→ WHAT NEEDS TO BE DONE
Everything from the first line to the line containing "mb = MB(); mb.box((0, 0, 0), (.30, .03, .07));" is to be repeated exactly; nothing past it.
━━━━━━━━━━━━━━━━━━━━━━━━━━━━━━
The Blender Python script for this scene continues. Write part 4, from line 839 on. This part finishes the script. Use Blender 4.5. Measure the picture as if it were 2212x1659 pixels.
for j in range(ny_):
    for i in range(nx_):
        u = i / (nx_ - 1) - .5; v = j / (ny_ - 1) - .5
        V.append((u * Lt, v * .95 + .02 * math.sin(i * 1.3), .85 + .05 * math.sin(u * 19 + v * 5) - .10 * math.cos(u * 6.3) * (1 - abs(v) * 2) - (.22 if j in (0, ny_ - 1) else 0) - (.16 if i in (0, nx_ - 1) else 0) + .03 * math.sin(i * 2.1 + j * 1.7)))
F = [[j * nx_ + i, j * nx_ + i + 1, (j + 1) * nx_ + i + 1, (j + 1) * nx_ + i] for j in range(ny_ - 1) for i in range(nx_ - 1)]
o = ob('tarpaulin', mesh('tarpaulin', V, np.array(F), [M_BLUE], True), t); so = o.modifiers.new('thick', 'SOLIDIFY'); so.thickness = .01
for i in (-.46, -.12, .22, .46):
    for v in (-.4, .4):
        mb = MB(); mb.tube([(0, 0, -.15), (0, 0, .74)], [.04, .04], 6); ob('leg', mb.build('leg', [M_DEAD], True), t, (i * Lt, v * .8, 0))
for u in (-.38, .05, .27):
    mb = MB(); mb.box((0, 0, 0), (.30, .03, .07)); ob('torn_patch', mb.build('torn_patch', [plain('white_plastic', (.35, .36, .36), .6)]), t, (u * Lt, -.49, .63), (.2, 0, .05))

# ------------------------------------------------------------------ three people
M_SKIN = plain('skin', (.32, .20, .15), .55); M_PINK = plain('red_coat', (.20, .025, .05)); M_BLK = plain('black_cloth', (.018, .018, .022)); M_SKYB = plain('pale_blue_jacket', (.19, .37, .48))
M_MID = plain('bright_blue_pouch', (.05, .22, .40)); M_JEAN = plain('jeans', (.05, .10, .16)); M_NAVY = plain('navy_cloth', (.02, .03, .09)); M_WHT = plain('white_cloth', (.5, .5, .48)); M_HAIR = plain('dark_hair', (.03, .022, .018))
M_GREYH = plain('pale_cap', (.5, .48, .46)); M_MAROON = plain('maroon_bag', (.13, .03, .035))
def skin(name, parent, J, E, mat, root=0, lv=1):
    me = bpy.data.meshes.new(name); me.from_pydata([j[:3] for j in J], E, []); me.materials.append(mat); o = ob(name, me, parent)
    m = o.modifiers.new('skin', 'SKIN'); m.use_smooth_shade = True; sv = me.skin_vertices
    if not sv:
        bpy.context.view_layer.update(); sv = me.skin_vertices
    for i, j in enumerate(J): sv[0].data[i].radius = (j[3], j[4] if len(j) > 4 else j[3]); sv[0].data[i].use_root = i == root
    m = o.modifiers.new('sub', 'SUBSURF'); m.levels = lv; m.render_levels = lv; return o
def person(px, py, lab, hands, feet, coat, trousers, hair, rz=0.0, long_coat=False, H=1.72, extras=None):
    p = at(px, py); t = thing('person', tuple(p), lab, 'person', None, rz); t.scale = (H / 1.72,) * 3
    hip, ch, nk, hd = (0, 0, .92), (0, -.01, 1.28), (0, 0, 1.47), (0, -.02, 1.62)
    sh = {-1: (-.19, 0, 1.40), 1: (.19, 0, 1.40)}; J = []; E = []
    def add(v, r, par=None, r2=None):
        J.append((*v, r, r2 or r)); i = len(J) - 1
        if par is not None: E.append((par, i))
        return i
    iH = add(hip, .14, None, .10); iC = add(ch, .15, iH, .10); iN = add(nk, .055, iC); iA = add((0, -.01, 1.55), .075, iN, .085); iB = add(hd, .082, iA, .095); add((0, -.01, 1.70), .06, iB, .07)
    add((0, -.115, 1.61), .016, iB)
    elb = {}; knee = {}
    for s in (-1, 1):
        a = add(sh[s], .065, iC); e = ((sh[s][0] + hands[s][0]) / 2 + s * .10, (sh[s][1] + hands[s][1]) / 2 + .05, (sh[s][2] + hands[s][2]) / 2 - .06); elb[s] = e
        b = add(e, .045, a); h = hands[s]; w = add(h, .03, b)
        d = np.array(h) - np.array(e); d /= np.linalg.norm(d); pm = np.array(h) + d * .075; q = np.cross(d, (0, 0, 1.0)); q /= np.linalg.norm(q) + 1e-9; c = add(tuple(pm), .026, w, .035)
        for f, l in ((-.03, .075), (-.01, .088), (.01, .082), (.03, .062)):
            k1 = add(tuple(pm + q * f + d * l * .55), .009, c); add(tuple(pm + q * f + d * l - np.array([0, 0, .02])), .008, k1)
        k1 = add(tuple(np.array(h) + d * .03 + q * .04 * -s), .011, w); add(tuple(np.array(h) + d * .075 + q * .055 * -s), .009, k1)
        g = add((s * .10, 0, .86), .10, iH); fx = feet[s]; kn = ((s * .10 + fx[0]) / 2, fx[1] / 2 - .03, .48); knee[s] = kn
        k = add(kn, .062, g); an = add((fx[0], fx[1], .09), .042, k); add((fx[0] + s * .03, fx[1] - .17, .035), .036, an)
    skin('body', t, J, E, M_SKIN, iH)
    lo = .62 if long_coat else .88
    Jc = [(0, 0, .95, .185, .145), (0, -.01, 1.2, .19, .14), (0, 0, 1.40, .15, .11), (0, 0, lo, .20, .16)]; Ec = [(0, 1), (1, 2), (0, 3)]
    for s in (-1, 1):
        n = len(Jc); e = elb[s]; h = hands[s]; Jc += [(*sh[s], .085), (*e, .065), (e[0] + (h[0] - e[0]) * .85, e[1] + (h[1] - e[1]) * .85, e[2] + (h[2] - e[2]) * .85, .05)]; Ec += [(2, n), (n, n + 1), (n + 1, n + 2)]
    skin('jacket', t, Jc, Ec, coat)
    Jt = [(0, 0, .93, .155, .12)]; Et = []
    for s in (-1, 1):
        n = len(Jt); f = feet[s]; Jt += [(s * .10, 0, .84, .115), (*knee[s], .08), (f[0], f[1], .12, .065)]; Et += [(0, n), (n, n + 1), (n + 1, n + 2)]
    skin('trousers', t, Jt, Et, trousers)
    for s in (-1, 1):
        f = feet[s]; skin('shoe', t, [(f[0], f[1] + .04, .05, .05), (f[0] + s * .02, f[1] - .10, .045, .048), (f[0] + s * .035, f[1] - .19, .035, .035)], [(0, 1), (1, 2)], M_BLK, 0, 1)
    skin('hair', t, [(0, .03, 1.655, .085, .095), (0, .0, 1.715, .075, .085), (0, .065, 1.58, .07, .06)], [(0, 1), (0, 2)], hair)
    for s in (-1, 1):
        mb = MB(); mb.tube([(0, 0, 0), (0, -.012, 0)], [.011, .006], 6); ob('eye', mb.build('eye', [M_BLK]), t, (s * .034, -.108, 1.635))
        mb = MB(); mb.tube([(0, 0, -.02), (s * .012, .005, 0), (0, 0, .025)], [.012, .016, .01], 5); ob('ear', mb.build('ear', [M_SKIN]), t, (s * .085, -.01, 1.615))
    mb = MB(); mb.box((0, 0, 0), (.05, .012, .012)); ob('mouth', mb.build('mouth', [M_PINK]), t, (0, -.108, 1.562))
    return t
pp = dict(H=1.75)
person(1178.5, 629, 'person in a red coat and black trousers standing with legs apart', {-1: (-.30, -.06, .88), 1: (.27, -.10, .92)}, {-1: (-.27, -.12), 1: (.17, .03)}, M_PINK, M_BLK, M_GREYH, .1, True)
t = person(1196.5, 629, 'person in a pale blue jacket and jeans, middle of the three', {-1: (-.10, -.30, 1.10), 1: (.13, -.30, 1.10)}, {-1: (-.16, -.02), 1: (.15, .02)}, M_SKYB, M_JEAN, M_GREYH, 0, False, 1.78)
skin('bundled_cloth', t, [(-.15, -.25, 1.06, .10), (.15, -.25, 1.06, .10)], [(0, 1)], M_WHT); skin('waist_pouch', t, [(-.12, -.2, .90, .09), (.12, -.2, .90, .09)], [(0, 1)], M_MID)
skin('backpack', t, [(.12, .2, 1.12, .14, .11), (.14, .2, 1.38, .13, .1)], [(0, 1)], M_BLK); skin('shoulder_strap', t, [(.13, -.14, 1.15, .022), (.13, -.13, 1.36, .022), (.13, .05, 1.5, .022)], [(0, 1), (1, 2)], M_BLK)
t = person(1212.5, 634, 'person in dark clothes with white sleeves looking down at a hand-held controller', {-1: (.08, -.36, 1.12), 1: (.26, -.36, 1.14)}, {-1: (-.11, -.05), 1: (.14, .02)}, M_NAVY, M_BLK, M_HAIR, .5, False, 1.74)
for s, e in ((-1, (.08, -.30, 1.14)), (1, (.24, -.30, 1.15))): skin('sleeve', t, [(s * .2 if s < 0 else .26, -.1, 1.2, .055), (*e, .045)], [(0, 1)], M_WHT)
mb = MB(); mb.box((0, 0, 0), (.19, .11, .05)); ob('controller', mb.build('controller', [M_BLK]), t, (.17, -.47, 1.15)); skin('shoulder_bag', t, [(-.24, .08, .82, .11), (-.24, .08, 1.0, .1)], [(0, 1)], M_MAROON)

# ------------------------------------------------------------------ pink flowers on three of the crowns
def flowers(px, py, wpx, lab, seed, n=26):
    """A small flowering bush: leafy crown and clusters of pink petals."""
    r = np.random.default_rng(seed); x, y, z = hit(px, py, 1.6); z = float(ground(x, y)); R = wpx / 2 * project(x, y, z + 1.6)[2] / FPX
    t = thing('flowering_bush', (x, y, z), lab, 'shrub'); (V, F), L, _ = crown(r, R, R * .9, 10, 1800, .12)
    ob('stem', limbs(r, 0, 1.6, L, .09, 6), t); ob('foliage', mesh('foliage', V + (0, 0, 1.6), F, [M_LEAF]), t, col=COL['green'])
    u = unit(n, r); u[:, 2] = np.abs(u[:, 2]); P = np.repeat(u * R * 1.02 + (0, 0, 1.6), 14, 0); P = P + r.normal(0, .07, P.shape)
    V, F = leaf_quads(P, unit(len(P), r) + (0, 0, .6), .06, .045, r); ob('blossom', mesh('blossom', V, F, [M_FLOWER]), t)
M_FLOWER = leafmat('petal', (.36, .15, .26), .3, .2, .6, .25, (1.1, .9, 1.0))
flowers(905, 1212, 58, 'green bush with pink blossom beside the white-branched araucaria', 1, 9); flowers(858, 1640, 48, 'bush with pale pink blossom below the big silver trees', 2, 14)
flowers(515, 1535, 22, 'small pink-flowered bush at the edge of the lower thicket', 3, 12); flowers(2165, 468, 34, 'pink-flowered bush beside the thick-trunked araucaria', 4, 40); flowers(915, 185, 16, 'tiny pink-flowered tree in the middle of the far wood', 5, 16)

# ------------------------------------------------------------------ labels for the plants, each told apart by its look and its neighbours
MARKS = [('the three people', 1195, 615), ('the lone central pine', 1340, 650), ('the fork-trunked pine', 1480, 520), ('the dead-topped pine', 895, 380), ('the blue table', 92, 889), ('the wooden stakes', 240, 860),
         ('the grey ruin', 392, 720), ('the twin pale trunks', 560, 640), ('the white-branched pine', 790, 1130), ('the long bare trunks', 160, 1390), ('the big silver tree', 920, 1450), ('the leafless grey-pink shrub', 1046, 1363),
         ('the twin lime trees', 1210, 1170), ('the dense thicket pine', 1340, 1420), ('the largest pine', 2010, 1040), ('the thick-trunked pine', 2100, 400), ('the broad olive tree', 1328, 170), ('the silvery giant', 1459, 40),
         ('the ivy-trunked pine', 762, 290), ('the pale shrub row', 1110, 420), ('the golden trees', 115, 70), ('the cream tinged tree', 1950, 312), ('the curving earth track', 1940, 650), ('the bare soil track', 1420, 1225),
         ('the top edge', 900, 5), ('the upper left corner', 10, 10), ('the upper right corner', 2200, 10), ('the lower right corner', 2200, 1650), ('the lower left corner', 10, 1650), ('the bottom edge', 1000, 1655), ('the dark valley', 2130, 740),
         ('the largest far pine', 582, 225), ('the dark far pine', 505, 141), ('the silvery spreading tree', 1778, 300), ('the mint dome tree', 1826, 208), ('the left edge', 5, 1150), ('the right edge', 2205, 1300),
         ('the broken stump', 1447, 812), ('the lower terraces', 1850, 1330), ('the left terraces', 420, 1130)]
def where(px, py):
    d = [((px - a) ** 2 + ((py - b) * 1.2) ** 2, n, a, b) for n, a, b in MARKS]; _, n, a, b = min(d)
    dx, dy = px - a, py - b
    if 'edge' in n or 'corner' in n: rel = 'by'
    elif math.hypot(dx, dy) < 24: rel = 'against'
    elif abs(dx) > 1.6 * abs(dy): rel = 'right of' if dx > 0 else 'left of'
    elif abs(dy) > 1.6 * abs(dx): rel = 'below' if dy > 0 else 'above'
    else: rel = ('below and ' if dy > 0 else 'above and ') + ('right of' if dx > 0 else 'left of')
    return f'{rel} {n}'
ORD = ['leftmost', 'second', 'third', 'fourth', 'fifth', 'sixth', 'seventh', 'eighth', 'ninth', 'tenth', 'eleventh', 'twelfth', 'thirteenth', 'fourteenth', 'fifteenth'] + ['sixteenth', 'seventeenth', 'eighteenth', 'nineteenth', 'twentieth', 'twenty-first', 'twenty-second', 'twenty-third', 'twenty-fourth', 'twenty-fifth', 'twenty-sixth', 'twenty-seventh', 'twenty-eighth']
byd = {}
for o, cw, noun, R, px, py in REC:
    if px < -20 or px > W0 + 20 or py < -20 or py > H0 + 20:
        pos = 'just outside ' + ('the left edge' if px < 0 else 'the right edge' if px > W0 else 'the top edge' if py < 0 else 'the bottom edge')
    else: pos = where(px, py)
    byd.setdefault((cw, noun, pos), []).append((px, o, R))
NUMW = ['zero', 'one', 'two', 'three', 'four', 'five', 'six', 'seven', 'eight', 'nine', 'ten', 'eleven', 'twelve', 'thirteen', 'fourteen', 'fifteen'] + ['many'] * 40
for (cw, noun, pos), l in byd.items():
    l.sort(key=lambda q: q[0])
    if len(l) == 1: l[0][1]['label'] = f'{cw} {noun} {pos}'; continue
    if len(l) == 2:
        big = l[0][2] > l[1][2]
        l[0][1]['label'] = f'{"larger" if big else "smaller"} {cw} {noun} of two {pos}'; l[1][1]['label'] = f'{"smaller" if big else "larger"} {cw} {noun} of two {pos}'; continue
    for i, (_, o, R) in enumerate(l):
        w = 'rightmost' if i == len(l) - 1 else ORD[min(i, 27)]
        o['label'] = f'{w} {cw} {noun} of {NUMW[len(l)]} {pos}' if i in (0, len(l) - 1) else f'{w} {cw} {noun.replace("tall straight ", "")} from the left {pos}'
━━━━━━━━━━━━━━━━━━━━━━━━━━━━━━
→ PROBLEM SOLUTION
The Blender Python script for this scene continues. Write part 4, from line 839 on. This part finishes the script. Use Blender 4.5. Measure the picture as if it were 2212x1659 pixels.
for j in range(ny_):
    for i in range(nx_):
        u = i / (nx_ - 1) - .5; v = j / (ny_ - 1) - .5
        V.append((u * Lt, v * .95 + .02 * math.sin(i * 1.3), .85 + .05 * math.sin(u * 19 + v * 5) - .10 * math.cos(u * 6.3) * (1 - abs(v) * 2) - (.22 if j in (0, ny_ - 1) else 0) - (.16 if i in (0, nx_ - 1) else 0) + .03 * math.sin(i * 2.1 + j * 1.7)))
F = [[j * nx_ + i, j * nx_ + i + 1, (j + 1) * nx_ + i + 1, (j + 1) * nx_ + i] for j in range(ny_ - 1) for i in range(nx_ - 1)]
o = ob('tarpaulin', mesh('tarpaulin', V, np.array(F), [M_BLUE], True), t); so = o.modifiers.new('thick', 'SOLIDIFY'); so.thickness = .01
for i in (-.46, -.12, .22, .46):
    for v in (-.4, .4):
        mb = MB(); mb.tube([(0, 0, -.15), (0, 0, .74)], [.04, .04], 6); ob('leg', mb.build('leg', [M_DEAD], True), t, (i * Lt, v * .8, 0))
for u in (-.38, .05, .27):
    mb = MB(); mb.box((0, 0, 0), (.30, .03, .07)); ob('torn_patch', mb.build('torn_patch', [plain('white_plastic', (.35, .36, .36), .6)]), t, (u * Lt, -.49, .63), (.2, 0, .05))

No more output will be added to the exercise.